*What is expected*
Reproduce each line of the listing exactly.

*Provided data*
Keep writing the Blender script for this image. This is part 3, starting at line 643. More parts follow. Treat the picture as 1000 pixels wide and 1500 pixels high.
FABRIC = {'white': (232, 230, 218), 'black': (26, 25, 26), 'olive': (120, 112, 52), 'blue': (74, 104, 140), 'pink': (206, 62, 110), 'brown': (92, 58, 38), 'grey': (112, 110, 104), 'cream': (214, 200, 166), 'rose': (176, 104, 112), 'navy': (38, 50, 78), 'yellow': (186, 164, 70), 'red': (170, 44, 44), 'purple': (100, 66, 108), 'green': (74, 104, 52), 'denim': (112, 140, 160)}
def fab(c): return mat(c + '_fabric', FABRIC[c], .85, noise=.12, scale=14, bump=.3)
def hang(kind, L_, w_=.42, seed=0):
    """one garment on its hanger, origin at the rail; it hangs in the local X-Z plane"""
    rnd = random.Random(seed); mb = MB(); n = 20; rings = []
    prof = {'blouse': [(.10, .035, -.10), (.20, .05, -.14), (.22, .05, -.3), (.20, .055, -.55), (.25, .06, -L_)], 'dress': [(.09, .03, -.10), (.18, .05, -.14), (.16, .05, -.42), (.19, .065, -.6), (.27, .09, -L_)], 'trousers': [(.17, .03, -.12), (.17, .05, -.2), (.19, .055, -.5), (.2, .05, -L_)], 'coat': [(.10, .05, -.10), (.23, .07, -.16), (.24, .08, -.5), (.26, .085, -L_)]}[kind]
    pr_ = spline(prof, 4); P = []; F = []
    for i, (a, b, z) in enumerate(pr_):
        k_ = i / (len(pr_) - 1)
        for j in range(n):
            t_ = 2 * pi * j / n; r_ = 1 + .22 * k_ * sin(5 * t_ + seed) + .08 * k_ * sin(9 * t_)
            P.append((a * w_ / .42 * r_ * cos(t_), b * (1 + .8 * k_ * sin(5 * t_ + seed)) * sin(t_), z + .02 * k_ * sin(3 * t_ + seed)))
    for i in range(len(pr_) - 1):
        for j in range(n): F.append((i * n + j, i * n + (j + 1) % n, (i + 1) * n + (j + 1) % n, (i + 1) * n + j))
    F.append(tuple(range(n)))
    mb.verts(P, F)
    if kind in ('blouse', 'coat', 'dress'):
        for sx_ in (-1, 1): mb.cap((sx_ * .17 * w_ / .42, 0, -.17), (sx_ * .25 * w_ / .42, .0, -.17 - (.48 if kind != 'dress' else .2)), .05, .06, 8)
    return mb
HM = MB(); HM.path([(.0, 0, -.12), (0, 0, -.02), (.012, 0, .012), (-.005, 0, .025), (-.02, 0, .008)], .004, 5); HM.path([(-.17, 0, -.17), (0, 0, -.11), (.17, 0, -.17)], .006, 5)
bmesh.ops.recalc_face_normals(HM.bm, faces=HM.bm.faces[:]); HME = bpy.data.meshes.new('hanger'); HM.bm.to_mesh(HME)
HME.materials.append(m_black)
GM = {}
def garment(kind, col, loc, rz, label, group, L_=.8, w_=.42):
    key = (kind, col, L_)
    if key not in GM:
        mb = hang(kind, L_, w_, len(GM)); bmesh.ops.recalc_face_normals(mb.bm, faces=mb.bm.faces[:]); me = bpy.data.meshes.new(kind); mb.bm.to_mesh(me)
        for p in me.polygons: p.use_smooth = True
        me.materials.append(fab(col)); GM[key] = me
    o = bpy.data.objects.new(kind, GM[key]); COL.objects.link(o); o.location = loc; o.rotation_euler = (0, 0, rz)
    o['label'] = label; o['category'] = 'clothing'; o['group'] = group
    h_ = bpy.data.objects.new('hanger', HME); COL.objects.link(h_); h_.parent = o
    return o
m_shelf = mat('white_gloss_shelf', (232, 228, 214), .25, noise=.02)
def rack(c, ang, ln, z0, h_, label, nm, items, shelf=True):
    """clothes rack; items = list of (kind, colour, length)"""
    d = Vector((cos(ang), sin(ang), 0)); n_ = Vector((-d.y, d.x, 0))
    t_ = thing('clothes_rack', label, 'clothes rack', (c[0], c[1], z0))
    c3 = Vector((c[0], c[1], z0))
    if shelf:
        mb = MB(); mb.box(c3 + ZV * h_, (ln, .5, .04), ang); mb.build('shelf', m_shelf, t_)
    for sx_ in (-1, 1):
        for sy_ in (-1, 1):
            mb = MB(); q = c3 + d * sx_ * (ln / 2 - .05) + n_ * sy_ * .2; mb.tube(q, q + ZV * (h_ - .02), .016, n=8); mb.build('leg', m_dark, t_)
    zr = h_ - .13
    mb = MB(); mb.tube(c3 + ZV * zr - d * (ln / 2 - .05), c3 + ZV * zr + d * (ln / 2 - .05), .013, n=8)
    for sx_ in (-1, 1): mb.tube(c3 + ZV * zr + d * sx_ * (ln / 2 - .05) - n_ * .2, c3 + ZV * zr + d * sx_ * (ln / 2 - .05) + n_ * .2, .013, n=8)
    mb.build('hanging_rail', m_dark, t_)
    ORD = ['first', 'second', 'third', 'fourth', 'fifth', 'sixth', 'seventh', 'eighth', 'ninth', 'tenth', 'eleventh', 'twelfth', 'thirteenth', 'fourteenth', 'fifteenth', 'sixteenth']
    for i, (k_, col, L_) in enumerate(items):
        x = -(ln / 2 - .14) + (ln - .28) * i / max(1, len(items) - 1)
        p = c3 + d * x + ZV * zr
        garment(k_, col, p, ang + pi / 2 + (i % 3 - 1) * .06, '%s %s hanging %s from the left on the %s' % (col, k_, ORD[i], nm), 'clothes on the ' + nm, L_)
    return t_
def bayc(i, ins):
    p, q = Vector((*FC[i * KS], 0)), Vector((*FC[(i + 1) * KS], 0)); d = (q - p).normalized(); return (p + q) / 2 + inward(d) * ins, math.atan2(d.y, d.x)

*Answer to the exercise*
Keep writing the Blender script for this image. This is part 3, starting at line 643. More parts follow. Treat the picture as 1000 pixels wide and 1500 pixels high.
FABRIC = {'white': (232, 230, 218), 'black': (26, 25, 26), 'olive': (120, 112, 52), 'blue': (74, 104, 140), 'pink': (206, 62, 110), 'brown': (92, 58, 38), 'grey': (112, 110, 104), 'cream': (214, 200, 166), 'rose': (176, 104, 112), 'navy': (38, 50, 78), 'yellow': (186, 164, 70), 'red': (170, 44, 44), 'purple': (100, 66, 108), 'green': (74, 104, 52), 'denim': (112, 140, 160)}
def fab(c): return mat(c + '_fabric', FABRIC[c], .85, noise=.12, scale=14, bump=.3)
def hang(kind, L_, w_=.42, seed=0):
    """one garment on its hanger, origin at the rail; it hangs in the local X-Z plane"""
    rnd = random.Random(seed); mb = MB(); n = 20; rings = []
    prof = {'blouse': [(.10, .035, -.10), (.20, .05, -.14), (.22, .05, -.3), (.20, .055, -.55), (.25, .06, -L_)], 'dress': [(.09, .03, -.10), (.18, .05, -.14), (.16, .05, -.42), (.19, .065, -.6), (.27, .09, -L_)], 'trousers': [(.17, .03, -.12), (.17, .05, -.2), (.19, .055, -.5), (.2, .05, -L_)], 'coat': [(.10, .05, -.10), (.23, .07, -.16), (.24, .08, -.5), (.26, .085, -L_)]}[kind]
    pr_ = spline(prof, 4); P = []; F = []
    for i, (a, b, z) in enumerate(pr_):
        k_ = i / (len(pr_) - 1)
        for j in range(n):
            t_ = 2 * pi * j / n; r_ = 1 + .22 * k_ * sin(5 * t_ + seed) + .08 * k_ * sin(9 * t_)
            P.append((a * w_ / .42 * r_ * cos(t_), b * (1 + .8 * k_ * sin(5 * t_ + seed)) * sin(t_), z + .02 * k_ * sin(3 * t_ + seed)))
    for i in range(len(pr_) - 1):
        for j in range(n): F.append((i * n + j, i * n + (j + 1) % n, (i + 1) * n + (j + 1) % n, (i + 1) * n + j))
    F.append(tuple(range(n)))
    mb.verts(P, F)
    if kind in ('blouse', 'coat', 'dress'):
        for sx_ in (-1, 1): mb.cap((sx_ * .17 * w_ / .42, 0, -.17), (sx_ * .25 * w_ / .42, .0, -.17 - (.48 if kind != 'dress' else .2)), .05, .06, 8)
    return mb
HM = MB(); HM.path([(.0, 0, -.12), (0, 0, -.02), (.012, 0, .012), (-.005, 0, .025), (-.02, 0, .008)], .004, 5); HM.path([(-.17, 0, -.17), (0, 0, -.11), (.17, 0, -.17)], .006, 5)
bmesh.ops.recalc_face_normals(HM.bm, faces=HM.bm.faces[:]); HME = bpy.data.meshes.new('hanger'); HM.bm.to_mesh(HME)
HME.materials.append(m_black)
GM = {}
def garment(kind, col, loc, rz, label, group, L_=.8, w_=.42):
    key = (kind, col, L_)
    if key not in GM:
        mb = hang(kind, L_, w_, len(GM)); bmesh.ops.recalc_face_normals(mb.bm, faces=mb.bm.faces[:]); me = bpy.data.meshes.new(kind); mb.bm.to_mesh(me)
        for p in me.polygons: p.use_smooth = True
        me.materials.append(fab(col)); GM[key] = me
    o = bpy.data.objects.new(kind, GM[key]); COL.objects.link(o); o.location = loc; o.rotation_euler = (0, 0, rz)
    o['label'] = label; o['category'] = 'clothing'; o['group'] = group
    h_ = bpy.data.objects.new('hanger', HME); COL.objects.link(h_); h_.parent = o
    return o
m_shelf = mat('white_gloss_shelf', (232, 228, 214), .25, noise=.02)
def rack(c, ang, ln, z0, h_, label, nm, items, shelf=True):
    """clothes rack; items = list of (kind, colour, length)"""
    d = Vector((cos(ang), sin(ang), 0)); n_ = Vector((-d.y, d.x, 0))
    t_ = thing('clothes_rack', label, 'clothes rack', (c[0], c[1], z0))
    c3 = Vector((c[0], c[1], z0))
    if shelf:
        mb = MB(); mb.box(c3 + ZV * h_, (ln, .5, .04), ang); mb.build('shelf', m_shelf, t_)
    for sx_ in (-1, 1):
        for sy_ in (-1, 1):
            mb = MB(); q = c3 + d * sx_ * (ln / 2 - .05) + n_ * sy_ * .2; mb.tube(q, q + ZV * (h_ - .02), .016, n=8); mb.build('leg', m_dark, t_)
    zr = h_ - .13
    mb = MB(); mb.tube(c3 + ZV * zr - d * (ln / 2 - .05), c3 + ZV * zr + d * (ln / 2 - .05), .013, n=8)
    for sx_ in (-1, 1): mb.tube(c3 + ZV * zr + d * sx_ * (ln / 2 - .05) - n_ * .2, c3 + ZV * zr + d * sx_ * (ln / 2 - .05) + n_ * .2, .013, n=8)
    mb.build('hanging_rail', m_dark, t_)
    ORD = ['first', 'second', 'third', 'fourth', 'fifth', 'sixth', 'seventh', 'eighth', 'ninth', 'tenth', 'eleventh', 'twelfth', 'thirteenth', 'fourteenth', 'fifteenth', 'sixteenth']
    for i, (k_, col, L_) in enumerate(items):
        x = -(ln / 2 - .14) + (ln - .28) * i / max(1, len(items) - 1)
        p = c3 + d * x + ZV * zr
        garment(k_, col, p, ang + pi / 2 + (i % 3 - 1) * .06, '%s %s hanging %s from the left on the %s' % (col, k_, ORD[i], nm), 'clothes on the ' + nm, L_)
    return t_
def bayc(i, ins):
    p, q = Vector((*FC[i * KS], 0)), Vector((*FC[(i + 1) * KS], 0)); d = (q - p).normalized(); return (p + q) / 2 + inward(d) * ins, math.atan2(d.y, d.x)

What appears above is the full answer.